_AIM OF THE EXERCISE_: Return exactly the lines that run from the beginning through the line containing "pipe(vx, vy, .205, .242, .178)", both included, and no others.

_DATA BLOCK_:
>>>>
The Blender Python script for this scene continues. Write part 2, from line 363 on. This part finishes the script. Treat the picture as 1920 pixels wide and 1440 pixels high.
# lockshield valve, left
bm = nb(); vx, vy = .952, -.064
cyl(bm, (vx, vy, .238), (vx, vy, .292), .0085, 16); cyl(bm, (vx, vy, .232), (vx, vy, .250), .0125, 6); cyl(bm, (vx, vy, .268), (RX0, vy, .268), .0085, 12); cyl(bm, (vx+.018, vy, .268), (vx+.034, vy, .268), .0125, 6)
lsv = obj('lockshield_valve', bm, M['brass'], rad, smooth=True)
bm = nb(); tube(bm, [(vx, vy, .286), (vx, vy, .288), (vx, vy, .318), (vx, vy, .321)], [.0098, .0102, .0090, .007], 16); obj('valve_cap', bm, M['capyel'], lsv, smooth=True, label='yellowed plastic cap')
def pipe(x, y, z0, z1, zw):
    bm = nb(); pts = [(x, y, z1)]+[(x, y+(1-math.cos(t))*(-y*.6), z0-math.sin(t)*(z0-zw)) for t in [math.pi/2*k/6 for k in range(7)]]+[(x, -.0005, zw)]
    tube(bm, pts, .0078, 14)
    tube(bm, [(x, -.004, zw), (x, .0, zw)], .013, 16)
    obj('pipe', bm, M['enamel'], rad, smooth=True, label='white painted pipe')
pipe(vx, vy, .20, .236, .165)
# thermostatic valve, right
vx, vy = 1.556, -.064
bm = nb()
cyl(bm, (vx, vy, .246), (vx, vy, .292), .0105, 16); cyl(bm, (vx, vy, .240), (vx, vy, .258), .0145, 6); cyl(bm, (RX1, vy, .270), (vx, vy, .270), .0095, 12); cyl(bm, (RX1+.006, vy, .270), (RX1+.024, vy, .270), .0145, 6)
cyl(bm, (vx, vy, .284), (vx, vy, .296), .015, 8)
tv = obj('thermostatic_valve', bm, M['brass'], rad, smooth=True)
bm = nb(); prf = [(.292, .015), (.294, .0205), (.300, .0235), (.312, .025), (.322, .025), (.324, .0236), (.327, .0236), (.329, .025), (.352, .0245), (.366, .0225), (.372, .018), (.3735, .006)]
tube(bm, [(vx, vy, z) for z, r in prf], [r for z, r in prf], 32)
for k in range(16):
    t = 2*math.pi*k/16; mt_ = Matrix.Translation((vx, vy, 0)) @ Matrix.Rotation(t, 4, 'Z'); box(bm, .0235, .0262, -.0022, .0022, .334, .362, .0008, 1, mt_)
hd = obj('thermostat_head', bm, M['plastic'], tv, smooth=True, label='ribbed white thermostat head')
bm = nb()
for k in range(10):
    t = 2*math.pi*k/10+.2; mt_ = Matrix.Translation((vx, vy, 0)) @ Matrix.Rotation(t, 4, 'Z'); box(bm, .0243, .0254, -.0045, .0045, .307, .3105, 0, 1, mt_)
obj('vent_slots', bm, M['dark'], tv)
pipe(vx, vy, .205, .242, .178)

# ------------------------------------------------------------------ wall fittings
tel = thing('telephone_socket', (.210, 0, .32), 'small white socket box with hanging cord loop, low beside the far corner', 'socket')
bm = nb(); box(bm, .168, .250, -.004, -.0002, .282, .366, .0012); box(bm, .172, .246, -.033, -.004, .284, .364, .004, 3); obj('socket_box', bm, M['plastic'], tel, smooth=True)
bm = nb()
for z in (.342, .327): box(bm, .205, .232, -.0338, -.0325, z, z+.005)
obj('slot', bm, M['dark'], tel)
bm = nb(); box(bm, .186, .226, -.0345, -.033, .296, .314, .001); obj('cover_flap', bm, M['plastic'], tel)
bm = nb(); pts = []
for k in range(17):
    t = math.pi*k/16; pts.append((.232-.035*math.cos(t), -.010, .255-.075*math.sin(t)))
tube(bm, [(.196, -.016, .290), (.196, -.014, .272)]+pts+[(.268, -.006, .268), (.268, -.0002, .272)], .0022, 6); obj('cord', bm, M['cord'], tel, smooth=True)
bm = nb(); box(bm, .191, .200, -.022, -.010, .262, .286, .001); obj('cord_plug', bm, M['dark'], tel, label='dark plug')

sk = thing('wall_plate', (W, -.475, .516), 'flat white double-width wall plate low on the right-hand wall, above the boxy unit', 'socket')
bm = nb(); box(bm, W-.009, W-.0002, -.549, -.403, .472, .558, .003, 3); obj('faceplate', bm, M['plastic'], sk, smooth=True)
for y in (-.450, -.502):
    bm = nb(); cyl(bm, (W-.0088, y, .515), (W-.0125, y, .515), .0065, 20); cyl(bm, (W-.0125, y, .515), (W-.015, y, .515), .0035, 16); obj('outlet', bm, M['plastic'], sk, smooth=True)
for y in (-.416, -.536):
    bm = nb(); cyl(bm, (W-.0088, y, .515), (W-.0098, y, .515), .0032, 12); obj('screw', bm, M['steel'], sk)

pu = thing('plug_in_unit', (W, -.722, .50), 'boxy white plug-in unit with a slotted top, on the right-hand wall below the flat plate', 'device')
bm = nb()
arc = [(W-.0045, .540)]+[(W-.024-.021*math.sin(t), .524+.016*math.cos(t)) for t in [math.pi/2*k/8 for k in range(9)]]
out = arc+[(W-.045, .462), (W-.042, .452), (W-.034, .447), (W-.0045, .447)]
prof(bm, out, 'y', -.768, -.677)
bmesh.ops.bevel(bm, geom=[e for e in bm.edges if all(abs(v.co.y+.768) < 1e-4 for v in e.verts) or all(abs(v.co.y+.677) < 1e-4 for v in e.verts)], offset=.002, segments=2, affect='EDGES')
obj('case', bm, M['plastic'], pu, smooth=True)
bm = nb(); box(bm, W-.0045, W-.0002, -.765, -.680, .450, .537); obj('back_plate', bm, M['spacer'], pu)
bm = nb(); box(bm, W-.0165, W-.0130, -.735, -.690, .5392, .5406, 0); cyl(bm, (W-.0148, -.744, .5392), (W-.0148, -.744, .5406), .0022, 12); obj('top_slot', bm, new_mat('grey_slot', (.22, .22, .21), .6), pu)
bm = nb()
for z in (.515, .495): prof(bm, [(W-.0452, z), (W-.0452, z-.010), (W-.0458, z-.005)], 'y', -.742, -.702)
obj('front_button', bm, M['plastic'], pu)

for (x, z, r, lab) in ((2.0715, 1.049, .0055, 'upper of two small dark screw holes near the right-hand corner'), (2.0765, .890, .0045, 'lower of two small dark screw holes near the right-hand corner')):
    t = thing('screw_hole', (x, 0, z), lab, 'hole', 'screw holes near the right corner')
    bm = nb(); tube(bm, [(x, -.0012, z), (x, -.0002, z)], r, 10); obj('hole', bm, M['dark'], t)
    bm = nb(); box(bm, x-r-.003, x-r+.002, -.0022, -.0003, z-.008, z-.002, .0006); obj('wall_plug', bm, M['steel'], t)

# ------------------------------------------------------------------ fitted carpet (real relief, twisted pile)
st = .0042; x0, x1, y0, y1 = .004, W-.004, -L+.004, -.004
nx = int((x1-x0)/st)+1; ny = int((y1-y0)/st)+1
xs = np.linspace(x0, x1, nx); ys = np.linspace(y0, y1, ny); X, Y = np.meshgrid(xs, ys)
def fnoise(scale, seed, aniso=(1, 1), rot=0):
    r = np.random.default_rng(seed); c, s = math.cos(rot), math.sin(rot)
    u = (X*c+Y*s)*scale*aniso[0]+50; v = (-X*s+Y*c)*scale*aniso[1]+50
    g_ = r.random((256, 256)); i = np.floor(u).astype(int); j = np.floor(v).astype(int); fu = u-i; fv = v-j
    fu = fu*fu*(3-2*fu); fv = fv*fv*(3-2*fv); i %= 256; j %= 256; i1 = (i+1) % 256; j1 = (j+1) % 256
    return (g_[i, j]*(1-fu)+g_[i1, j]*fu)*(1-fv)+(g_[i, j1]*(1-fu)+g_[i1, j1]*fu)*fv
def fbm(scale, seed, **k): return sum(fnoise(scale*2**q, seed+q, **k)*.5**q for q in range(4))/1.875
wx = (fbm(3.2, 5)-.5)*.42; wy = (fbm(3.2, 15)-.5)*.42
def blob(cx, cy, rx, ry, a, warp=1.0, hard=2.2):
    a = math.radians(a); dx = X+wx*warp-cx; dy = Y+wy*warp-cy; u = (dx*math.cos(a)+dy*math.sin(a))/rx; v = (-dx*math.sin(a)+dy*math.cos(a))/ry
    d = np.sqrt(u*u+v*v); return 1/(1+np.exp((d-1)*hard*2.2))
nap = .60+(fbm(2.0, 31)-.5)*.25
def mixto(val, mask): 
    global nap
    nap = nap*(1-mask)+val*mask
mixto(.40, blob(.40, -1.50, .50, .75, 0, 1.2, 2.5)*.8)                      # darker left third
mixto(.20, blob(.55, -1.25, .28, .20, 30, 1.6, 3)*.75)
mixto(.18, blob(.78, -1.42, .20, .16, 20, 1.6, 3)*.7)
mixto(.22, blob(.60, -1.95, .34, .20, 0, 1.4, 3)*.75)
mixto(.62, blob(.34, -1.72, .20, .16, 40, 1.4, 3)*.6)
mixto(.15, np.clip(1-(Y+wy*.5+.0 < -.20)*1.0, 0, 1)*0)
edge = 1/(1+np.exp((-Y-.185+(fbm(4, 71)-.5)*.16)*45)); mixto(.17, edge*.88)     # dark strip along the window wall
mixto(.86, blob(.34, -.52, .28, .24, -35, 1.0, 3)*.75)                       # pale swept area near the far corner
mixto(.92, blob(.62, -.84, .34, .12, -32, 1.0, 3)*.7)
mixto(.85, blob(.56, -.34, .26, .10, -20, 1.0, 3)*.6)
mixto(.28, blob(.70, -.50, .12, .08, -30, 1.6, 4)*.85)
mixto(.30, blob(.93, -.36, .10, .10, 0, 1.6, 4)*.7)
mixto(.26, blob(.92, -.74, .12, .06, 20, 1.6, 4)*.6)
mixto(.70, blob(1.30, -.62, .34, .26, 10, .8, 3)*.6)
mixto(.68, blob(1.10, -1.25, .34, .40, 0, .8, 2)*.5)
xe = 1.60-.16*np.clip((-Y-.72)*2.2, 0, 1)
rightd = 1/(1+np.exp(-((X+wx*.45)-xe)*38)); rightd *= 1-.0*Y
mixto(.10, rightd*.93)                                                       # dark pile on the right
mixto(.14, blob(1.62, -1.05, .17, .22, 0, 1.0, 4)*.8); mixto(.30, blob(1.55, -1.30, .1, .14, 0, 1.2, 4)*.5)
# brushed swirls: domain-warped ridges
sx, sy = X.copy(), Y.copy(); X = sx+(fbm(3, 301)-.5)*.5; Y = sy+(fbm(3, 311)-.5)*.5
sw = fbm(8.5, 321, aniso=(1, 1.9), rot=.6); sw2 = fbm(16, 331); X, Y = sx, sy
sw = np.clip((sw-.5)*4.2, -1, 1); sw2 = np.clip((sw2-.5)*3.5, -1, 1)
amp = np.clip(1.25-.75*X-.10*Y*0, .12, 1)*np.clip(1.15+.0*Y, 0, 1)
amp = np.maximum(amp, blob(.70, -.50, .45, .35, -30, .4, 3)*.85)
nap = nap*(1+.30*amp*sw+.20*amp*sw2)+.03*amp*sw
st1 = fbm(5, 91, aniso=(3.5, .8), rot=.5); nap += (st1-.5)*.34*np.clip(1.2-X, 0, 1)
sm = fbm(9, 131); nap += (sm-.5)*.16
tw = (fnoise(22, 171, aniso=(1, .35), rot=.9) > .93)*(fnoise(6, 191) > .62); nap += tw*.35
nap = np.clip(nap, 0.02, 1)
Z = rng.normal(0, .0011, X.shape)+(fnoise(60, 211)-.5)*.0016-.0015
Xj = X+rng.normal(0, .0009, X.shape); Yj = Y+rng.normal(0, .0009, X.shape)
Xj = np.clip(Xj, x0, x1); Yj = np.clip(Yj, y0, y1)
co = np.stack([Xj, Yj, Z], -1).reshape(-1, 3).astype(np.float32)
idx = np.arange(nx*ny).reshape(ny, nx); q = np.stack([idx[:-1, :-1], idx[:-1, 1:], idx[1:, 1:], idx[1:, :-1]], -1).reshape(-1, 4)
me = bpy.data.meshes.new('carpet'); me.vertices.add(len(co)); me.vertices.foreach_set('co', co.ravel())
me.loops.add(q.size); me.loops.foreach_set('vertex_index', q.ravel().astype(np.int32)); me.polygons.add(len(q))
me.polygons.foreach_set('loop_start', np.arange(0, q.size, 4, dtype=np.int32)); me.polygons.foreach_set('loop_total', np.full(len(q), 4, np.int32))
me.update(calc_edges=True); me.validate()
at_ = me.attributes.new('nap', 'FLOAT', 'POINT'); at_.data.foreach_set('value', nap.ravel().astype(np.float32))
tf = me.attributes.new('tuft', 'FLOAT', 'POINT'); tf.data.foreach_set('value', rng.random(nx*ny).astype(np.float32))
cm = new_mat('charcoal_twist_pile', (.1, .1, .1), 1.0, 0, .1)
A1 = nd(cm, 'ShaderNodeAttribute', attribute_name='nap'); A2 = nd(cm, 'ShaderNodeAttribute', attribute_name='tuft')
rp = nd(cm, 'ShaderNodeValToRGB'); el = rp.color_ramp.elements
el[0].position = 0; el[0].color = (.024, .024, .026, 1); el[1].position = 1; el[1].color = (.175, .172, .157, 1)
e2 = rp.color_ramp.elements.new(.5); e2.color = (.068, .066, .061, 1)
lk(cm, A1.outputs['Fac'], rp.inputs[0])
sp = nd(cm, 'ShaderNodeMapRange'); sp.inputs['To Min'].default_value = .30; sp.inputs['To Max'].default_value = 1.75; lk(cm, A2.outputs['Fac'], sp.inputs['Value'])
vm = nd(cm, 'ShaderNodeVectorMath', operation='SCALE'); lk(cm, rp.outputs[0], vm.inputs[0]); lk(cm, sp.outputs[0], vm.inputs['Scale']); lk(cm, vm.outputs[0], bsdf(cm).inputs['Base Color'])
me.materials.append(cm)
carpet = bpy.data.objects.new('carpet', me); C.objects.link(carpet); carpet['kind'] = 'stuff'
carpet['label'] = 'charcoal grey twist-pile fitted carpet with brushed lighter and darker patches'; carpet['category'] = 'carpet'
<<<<
_RESULT FOR THIS EXERCISE_:
The Blender Python script for this scene continues. Write part 2, from line 363 on. This part finishes the script. Treat the picture as 1920 pixels wide and 1440 pixels high.
# lockshield valve, left
bm = nb(); vx, vy = .952, -.064
cyl(bm, (vx, vy, .238), (vx, vy, .292), .0085, 16); cyl(bm, (vx, vy, .232), (vx, vy, .250), .0125, 6); cyl(bm, (vx, vy, .268), (RX0, vy, .268), .0085, 12); cyl(bm, (vx+.018, vy, .268), (vx+.034, vy, .268), .0125, 6)
lsv = obj('lockshield_valve', bm, M['brass'], rad, smooth=True)
bm = nb(); tube(bm, [(vx, vy, .286), (vx, vy, .288), (vx, vy, .318), (vx, vy, .321)], [.0098, .0102, .0090, .007], 16); obj('valve_cap', bm, M['capyel'], lsv, smooth=True, label='yellowed plastic cap')
def pipe(x, y, z0, z1, zw):
    bm = nb(); pts = [(x, y, z1)]+[(x, y+(1-math.cos(t))*(-y*.6), z0-math.sin(t)*(z0-zw)) for t in [math.pi/2*k/6 for k in range(7)]]+[(x, -.0005, zw)]
    tube(bm, pts, .0078, 14)
    tube(bm, [(x, -.004, zw), (x, .0, zw)], .013, 16)
    obj('pipe', bm, M['enamel'], rad, smooth=True, label='white painted pipe')
pipe(vx, vy, .20, .236, .165)
# thermostatic valve, right
vx, vy = 1.556, -.064
bm = nb()
cyl(bm, (vx, vy, .246), (vx, vy, .292), .0105, 16); cyl(bm, (vx, vy, .240), (vx, vy, .258), .0145, 6); cyl(bm, (RX1, vy, .270), (vx, vy, .270), .0095, 12); cyl(bm, (RX1+.006, vy, .270), (RX1+.024, vy, .270), .0145, 6)
cyl(bm, (vx, vy, .284), (vx, vy, .296), .015, 8)
tv = obj('thermostatic_valve', bm, M['brass'], rad, smooth=True)
bm = nb(); prf = [(.292, .015), (.294, .0205), (.300, .0235), (.312, .025), (.322, .025), (.324, .0236), (.327, .0236), (.329, .025), (.352, .0245), (.366, .0225), (.372, .018), (.3735, .006)]
tube(bm, [(vx, vy, z) for z, r in prf], [r for z, r in prf], 32)
for k in range(16):
    t = 2*math.pi*k/16; mt_ = Matrix.Translation((vx, vy, 0)) @ Matrix.Rotation(t, 4, 'Z'); box(bm, .0235, .0262, -.0022, .0022, .334, .362, .0008, 1, mt_)
hd = obj('thermostat_head', bm, M['plastic'], tv, smooth=True, label='ribbed white thermostat head')
bm = nb()
for k in range(10):
    t = 2*math.pi*k/10+.2; mt_ = Matrix.Translation((vx, vy, 0)) @ Matrix.Rotation(t, 4, 'Z'); box(bm, .0243, .0254, -.0045, .0045, .307, .3105, 0, 1, mt_)
obj('vent_slots', bm, M['dark'], tv)
pipe(vx, vy, .205, .242, .178)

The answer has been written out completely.